Leacock, who was in December 2010 elected as Member of Parliament for Central Kingstown, said “there well may have been other backroom politics” after the meeting at Sir James’ house.

“But the point is, they volunteered to be on the bridge at the time when the ship needed a captain,” he further stated.

Leacock comment came as he defended Eustace’s leadership of the NDP in the face of call by some of his own supporters to quit as party leader.

Eustace, who was prime minister from Oct. 27, 2000 to March 28, 2001, has also been representing East Kingstown since 1998.

However, the NDP has lost three general elections under his leadership, including in 2010, when the party increase its hold in Parliament by four seats but still came one seat shy of taking government.

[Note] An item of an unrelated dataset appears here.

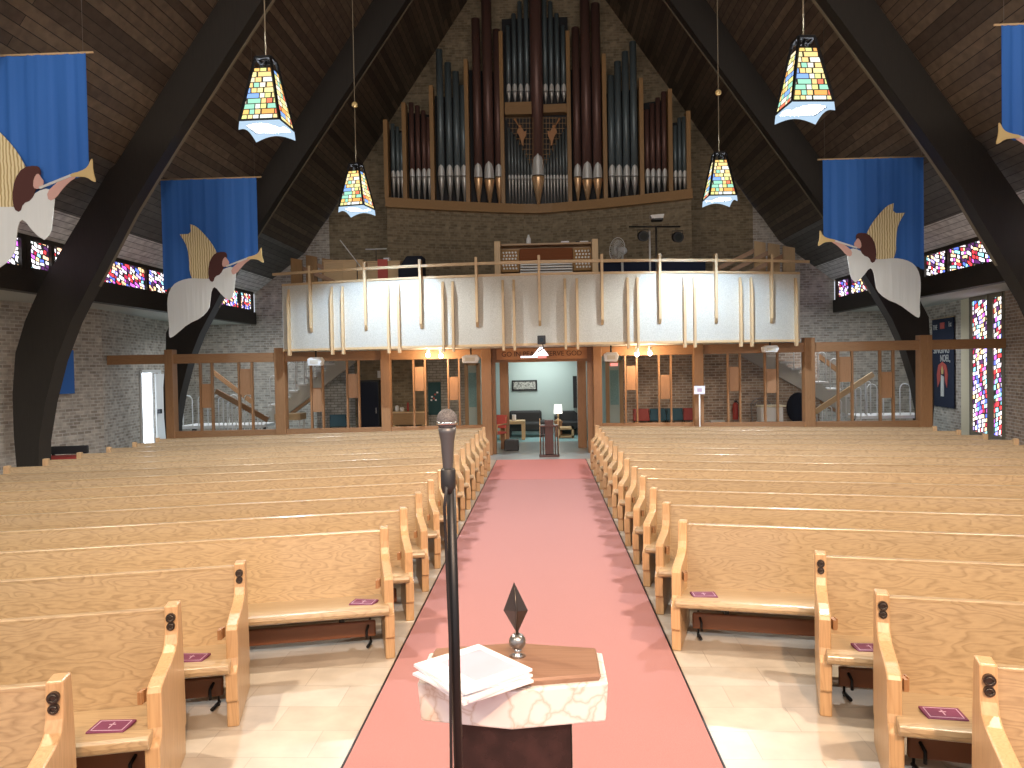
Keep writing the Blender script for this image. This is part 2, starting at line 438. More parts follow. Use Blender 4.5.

Leacock praised Eustace’s “democratic” approach to leadership and his efforts to rebuild the NDP.

“The work that Mr. Eustace has done over the last 10 years for the New Democratic Party to puts it where it is here now, I don’t know of many people who would have been able to do that work. And he needs to be credited for the amount of work,” Leacock said.

He further said that Eustace, because of his training and experience in economic matters, is best position to lead this the NDP at this time. According to Leacock, no member of the NDPs leadership will be so “silly” as to run against Eustace for leadership of the NDP at this time.

“And I know he has that trust and confidence and I know he has the ability and I know he deserves the support of us because I know he has worked … hard to keep the New Democratic Party in place,” Leacock said, adding Eustace, “like any of us, … has his imperfections”.